■ Request
Restate each of the lines below word for word and drop every picture.

■ Provided material
* * * * * * * * *
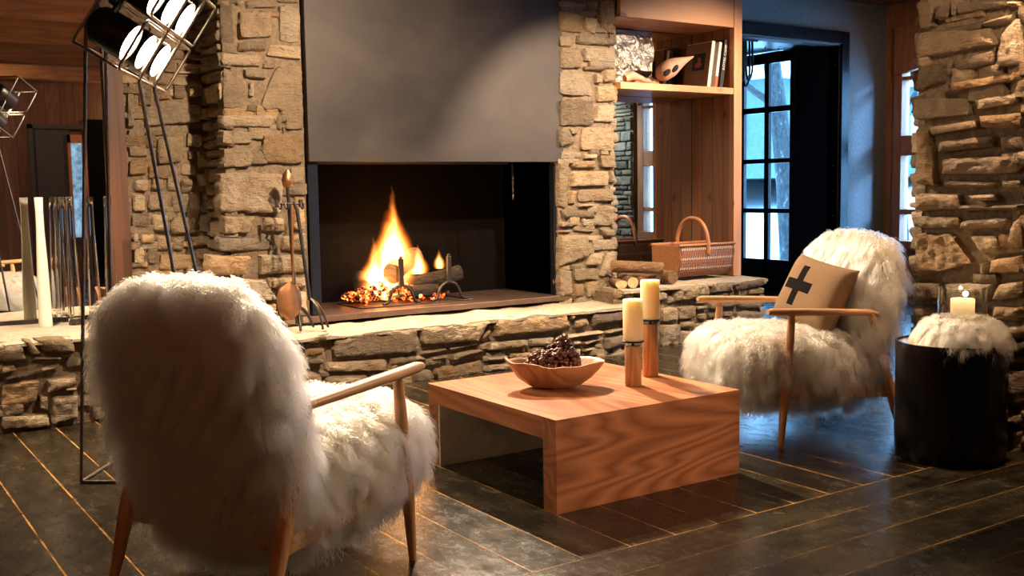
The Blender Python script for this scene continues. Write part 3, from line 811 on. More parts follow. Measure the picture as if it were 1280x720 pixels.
# steel doorway and glazed side of the vestibule
sd = MB()
sd.box((8.95, 7.17, 0), (9.065, 7.21, 2.76)).box((7.25, 7.17, 0), (7.36, 7.21, 2.76)).box((7.36, 7.17, 2.635), (8.95, 7.21, 2.76))   # face frame
sd.box((8.95, 7.21, 0), (8.975, 7.86, 2.66)).box((7.32, 7.21, 0), (7.345, 7.86, 2.66)).box((7.33, 7.21, 2.645), (8.96, 7.86, 2.67))
door = struct('door_1', sd, M['doorsteel'], bevel=.004)
rv = MB()
for z in [.35 + .26*k for k in range(9)]:
    for y in (7.27, 7.80): rv.lathe([(.012, 0), (.011, .005), (.006, .009)], (8.95, y, z), 10, axis=((0,1,0),(0,0,1),(-1,0,0)))
for x in [7.5 + .2*k for k in range(7)]:
    for y in (7.27, 7.80): rv.lathe([(.014, 0), (.012, .006), (.006, .010)], (x, y, 2.645), 10, axis=((1,0,0),(0,-1,0),(0,0,-1)))
rv.build('rivets', M['iron'], door, smooth=40)
gd = MB()
ZR = [(0, .375), (.893, .945), (1.445, 1.497), (2.005, 2.07), (2.54, 2.66)]
ys = [7.82, 8.185, 8.555, 8.925]
for z0, z1 in ZR: gd.box((8.94, 7.80, z0), (8.99, 9.0, z1))
for k, y in enumerate(ys + [9.0]): gd.box((8.94, y-.032, 0), (8.99, y+.032, 2.66))
glz = struct('door_2', gd, M['doorsteel'], bevel=.004)
MB().box((8.962, 7.82, .37), (8.968, 8.97, 2.6)).build('pane', M['pane'], glz)
struct('wall_vestibule', MB().box((7.2, 9.0, 0), (9.0, 9.1, 2.75)).box((7.2, 7.2, 0), (7.32, 9.0, 2.75)), M['darkwall'])
struct('ceiling_vestibule', MB().box((7.2, 7.35, 2.67), (9.0, 9.1, 2.75)), M['bluesteel'])
cl = empty('cable_coil', (7.72, 7.33, 2.645), 0, 'black looped cables hanging inside the steel doorway beside the shelf', 'cable')
cb = MB()
for dx, zz_ in ((-.05, 2.235), (.02, 2.20), (.06, 2.26)):
    x = 7.70+dx
    cb.tube([(x-.045, 7.33, 2.645)] + bez((x-.045, 7.33, 2.45), (x-.04, 7.33, zz_-.09), (x+.01, 7.33, zz_-.02), 8) + bez((x+.01, 7.33, zz_-.02), (x+.055, 7.33, zz_+.03), (x+.045, 7.33, 2.48), 8) + [(x+.04, 7.33, 2.645)], .0105, 8)
cb.build('loops', M['rope'], cl, smooth=180)
MB().box((7.60, 7.31, 2.60), (7.86, 7.35, 2.645)).build('bracket', M['iron'], cl)

# things behind the photographer that the mirror shows
d3 = struct('door_3', MB().box((2.78, -3.2, 0), (3.30, -3.14, 2.2)).box((2.74, -3.2, 0), (2.80, -3.10, 2.24)).box((2.74, -3.2, 2.18), (3.52, -3.10, 2.24)), M['darkwall'])
struct('window_3', MB().box((3.26, -3.2, .55), (3.30, -3.1, 2.1)).box((3.46, -3.2, .55), (3.52, -3.1, 2.1)).box((3.26, -3.2, 1.98), (3.52, -3.1, 2.1)), M['winwood'])
m = Mat('daylit_pane'); em = m.n('Emission', {'Color': (.42, .70, .95), 'Strength': m.rng(m.noise(m.coord(), 9, 4, .7), .3, .7, .15, .9)}); m.nt.links.new(em.outputs[0], m.out.inputs['Surface'])
MB().box((3.30, -3.19, .60), (3.46, -3.17, 1.98)).build('pane', m.m, bpy.data.objects['window_3'])
struct('wall_front_panel', MB().box((3.53, -3.2, 0), (3.98, -3.12, 2.33)), M['fireback'])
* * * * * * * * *
■ Answer to this problem
The Blender Python script for this scene continues. Write part 3, from line 811 on. More parts follow. Measure the picture as if it were 1280x720 pixels.
# steel doorway and glazed side of the vestibule
sd = MB()
sd.box((8.95, 7.17, 0), (9.065, 7.21, 2.76)).box((7.25, 7.17, 0), (7.36, 7.21, 2.76)).box((7.36, 7.17, 2.635), (8.95, 7.21, 2.76))   # face frame
sd.box((8.95, 7.21, 0), (8.975, 7.86, 2.66)).box((7.32, 7.21, 0), (7.345, 7.86, 2.66)).box((7.33, 7.21, 2.645), (8.96, 7.86, 2.67))
door = struct('door_1', sd, M['doorsteel'], bevel=.004)
rv = MB()
for z in [.35 + .26*k for k in range(9)]:
    for y in (7.27, 7.80): rv.lathe([(.012, 0), (.011, .005), (.006, .009)], (8.95, y, z), 10, axis=((0,1,0),(0,0,1),(-1,0,0)))
for x in [7.5 + .2*k for k in range(7)]:
    for y in (7.27, 7.80): rv.lathe([(.014, 0), (.012, .006), (.006, .010)], (x, y, 2.645), 10, axis=((1,0,0),(0,-1,0),(0,0,-1)))
rv.build('rivets', M['iron'], door, smooth=40)
gd = MB()
ZR = [(0, .375), (.893, .945), (1.445, 1.497), (2.005, 2.07), (2.54, 2.66)]
ys = [7.82, 8.185, 8.555, 8.925]
for z0, z1 in ZR: gd.box((8.94, 7.80, z0), (8.99, 9.0, z1))
for k, y in enumerate(ys + [9.0]): gd.box((8.94, y-.032, 0), (8.99, y+.032, 2.66))
glz = struct('door_2', gd, M['doorsteel'], bevel=.004)
MB().box((8.962, 7.82, .37), (8.968, 8.97, 2.6)).build('pane', M['pane'], glz)
struct('wall_vestibule', MB().box((7.2, 9.0, 0), (9.0, 9.1, 2.75)).box((7.2, 7.2, 0), (7.32, 9.0, 2.75)), M['darkwall'])
struct('ceiling_vestibule', MB().box((7.2, 7.35, 2.67), (9.0, 9.1, 2.75)), M['bluesteel'])
cl = empty('cable_coil', (7.72, 7.33, 2.645), 0, 'black looped cables hanging inside the steel doorway beside the shelf', 'cable')
cb = MB()
for dx, zz_ in ((-.05, 2.235), (.02, 2.20), (.06, 2.26)):
    x = 7.70+dx
    cb.tube([(x-.045, 7.33, 2.645)] + bez((x-.045, 7.33, 2.45), (x-.04, 7.33, zz_-.09), (x+.01, 7.33, zz_-.02), 8) + bez((x+.01, 7.33, zz_-.02), (x+.055, 7.33, zz_+.03), (x+.045, 7.33, 2.48), 8) + [(x+.04, 7.33, 2.645)], .0105, 8)
cb.build('loops', M['rope'], cl, smooth=180)
MB().box((7.60, 7.31, 2.60), (7.86, 7.35, 2.645)).build('bracket', M['iron'], cl)

# things behind the photographer that the mirror shows
d3 = struct('door_3', MB().box((2.78, -3.2, 0), (3.30, -3.14, 2.2)).box((2.74, -3.2, 0), (2.80, -3.10, 2.24)).box((2.74, -3.2, 2.18), (3.52, -3.10, 2.24)), M['darkwall'])
struct('window_3', MB().box((3.26, -3.2, .55), (3.30, -3.1, 2.1)).box((3.46, -3.2, .55), (3.52, -3.1, 2.1)).box((3.26, -3.2, 1.98), (3.52, -3.1, 2.1)), M['winwood'])
m = Mat('daylit_pane'); em = m.n('Emission', {'Color': (.42, .70, .95), 'Strength': m.rng(m.noise(m.coord(), 9, 4, .7), .3, .7, .15, .9)}); m.nt.links.new(em.outputs[0], m.out.inputs['Surface'])
MB().box((3.30, -3.19, .60), (3.46, -3.17, 1.98)).build('pane', m.m, bpy.data.objects['window_3'])
struct('wall_front_panel', MB().box((3.53, -3.2, 0), (3.98, -3.12, 2.33)), M['fireback'])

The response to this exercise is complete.